**Recorded data:**
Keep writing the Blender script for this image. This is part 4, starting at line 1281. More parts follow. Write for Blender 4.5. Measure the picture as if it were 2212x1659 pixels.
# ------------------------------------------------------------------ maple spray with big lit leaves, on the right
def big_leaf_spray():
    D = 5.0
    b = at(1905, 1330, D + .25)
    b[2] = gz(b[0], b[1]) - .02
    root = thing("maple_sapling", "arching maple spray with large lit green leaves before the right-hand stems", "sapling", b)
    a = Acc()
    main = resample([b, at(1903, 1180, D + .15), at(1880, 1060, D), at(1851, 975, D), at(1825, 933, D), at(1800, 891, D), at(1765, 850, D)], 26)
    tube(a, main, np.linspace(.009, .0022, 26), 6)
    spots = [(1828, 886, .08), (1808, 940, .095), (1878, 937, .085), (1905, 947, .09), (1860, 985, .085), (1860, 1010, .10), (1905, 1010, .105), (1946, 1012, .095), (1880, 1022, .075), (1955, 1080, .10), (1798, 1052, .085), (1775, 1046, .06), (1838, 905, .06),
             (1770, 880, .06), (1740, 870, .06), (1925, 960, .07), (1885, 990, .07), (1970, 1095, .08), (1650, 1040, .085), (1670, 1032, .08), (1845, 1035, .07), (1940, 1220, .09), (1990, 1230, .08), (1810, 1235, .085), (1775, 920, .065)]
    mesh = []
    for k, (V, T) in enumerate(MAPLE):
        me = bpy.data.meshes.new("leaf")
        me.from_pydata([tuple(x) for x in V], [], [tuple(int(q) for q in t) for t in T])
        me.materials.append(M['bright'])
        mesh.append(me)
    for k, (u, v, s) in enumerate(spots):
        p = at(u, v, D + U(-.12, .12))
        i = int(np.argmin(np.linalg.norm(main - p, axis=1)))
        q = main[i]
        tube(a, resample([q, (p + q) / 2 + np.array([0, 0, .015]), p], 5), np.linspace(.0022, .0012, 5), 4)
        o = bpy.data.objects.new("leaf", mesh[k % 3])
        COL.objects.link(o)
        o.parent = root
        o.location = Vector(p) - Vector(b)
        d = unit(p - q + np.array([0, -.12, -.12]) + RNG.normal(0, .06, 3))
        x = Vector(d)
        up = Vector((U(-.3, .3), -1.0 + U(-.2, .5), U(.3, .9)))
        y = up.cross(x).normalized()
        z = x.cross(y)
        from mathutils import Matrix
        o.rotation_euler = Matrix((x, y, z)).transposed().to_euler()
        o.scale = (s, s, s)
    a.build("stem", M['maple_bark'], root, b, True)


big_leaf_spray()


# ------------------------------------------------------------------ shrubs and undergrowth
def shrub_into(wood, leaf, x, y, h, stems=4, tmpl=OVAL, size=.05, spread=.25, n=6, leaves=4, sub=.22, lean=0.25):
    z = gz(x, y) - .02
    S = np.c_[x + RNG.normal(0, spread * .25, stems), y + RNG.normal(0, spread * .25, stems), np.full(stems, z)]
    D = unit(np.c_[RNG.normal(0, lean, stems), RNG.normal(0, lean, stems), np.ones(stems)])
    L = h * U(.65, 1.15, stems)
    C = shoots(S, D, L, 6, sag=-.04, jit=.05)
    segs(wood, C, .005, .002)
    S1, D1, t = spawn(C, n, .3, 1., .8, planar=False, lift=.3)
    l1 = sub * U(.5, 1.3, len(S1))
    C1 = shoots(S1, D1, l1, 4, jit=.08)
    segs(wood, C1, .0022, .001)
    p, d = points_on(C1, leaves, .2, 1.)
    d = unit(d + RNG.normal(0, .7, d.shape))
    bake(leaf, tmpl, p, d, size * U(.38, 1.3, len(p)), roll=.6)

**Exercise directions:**
Transcribe the entire listing above precisely.

**Response for this exercise:**
Keep writing the Blender script for this image. This is part 4, starting at line 1281. More parts follow. Write for Blender 4.5. Measure the picture as if it were 2212x1659 pixels.
# ------------------------------------------------------------------ maple spray with big lit leaves, on the right
def big_leaf_spray():
    D = 5.0
    b = at(1905, 1330, D + .25)
    b[2] = gz(b[0], b[1]) - .02
    root = thing("maple_sapling", "arching maple spray with large lit green leaves before the right-hand stems", "sapling", b)
    a = Acc()
    main = resample([b, at(1903, 1180, D + .15), at(1880, 1060, D), at(1851, 975, D), at(1825, 933, D), at(1800, 891, D), at(1765, 850, D)], 26)
    tube(a, main, np.linspace(.009, .0022, 26), 6)
    spots = [(1828, 886, .08), (1808, 940, .095), (1878, 937, .085), (1905, 947, .09), (1860, 985, .085), (1860, 1010, .10), (1905, 1010, .105), (1946, 1012, .095), (1880, 1022, .075), (1955, 1080, .10), (1798, 1052, .085), (1775, 1046, .06), (1838, 905, .06),
             (1770, 880, .06), (1740, 870, .06), (1925, 960, .07), (1885, 990, .07), (1970, 1095, .08), (1650, 1040, .085), (1670, 1032, .08), (1845, 1035, .07), (1940, 1220, .09), (1990, 1230, .08), (1810, 1235, .085), (1775, 920, .065)]
    mesh = []
    for k, (V, T) in enumerate(MAPLE):
        me = bpy.data.meshes.new("leaf")
        me.from_pydata([tuple(x) for x in V], [], [tuple(int(q) for q in t) for t in T])
        me.materials.append(M['bright'])
        mesh.append(me)
    for k, (u, v, s) in enumerate(spots):
        p = at(u, v, D + U(-.12, .12))
        i = int(np.argmin(np.linalg.norm(main - p, axis=1)))
        q = main[i]
        tube(a, resample([q, (p + q) / 2 + np.array([0, 0, .015]), p], 5), np.linspace(.0022, .0012, 5), 4)
        o = bpy.data.objects.new("leaf", mesh[k % 3])
        COL.objects.link(o)
        o.parent = root
        o.location = Vector(p) - Vector(b)
        d = unit(p - q + np.array([0, -.12, -.12]) + RNG.normal(0, .06, 3))
        x = Vector(d)
        up = Vector((U(-.3, .3), -1.0 + U(-.2, .5), U(.3, .9)))
        y = up.cross(x).normalized()
        z = x.cross(y)
        from mathutils import Matrix
        o.rotation_euler = Matrix((x, y, z)).transposed().to_euler()
        o.scale = (s, s, s)
    a.build("stem", M['maple_bark'], root, b, True)


big_leaf_spray()


# ------------------------------------------------------------------ shrubs and undergrowth
def shrub_into(wood, leaf, x, y, h, stems=4, tmpl=OVAL, size=.05, spread=.25, n=6, leaves=4, sub=.22, lean=0.25):
    z = gz(x, y) - .02
    S = np.c_[x + RNG.normal(0, spread * .25, stems), y + RNG.normal(0, spread * .25, stems), np.full(stems, z)]
    D = unit(np.c_[RNG.normal(0, lean, stems), RNG.normal(0, lean, stems), np.ones(stems)])
    L = h * U(.65, 1.15, stems)
    C = shoots(S, D, L, 6, sag=-.04, jit=.05)
    segs(wood, C, .005, .002)
    S1, D1, t = spawn(C, n, .3, 1., .8, planar=False, lift=.3)
    l1 = sub * U(.5, 1.3, len(S1))
    C1 = shoots(S1, D1, l1, 4, jit=.08)
    segs(wood, C1, .0022, .001)
    p, d = points_on(C1, leaves, .2, 1.)
    d = unit(d + RNG.normal(0, .7, d.shape))
    bake(leaf, tmpl, p, d, size * U(.38, 1.3, len(p)), roll=.6)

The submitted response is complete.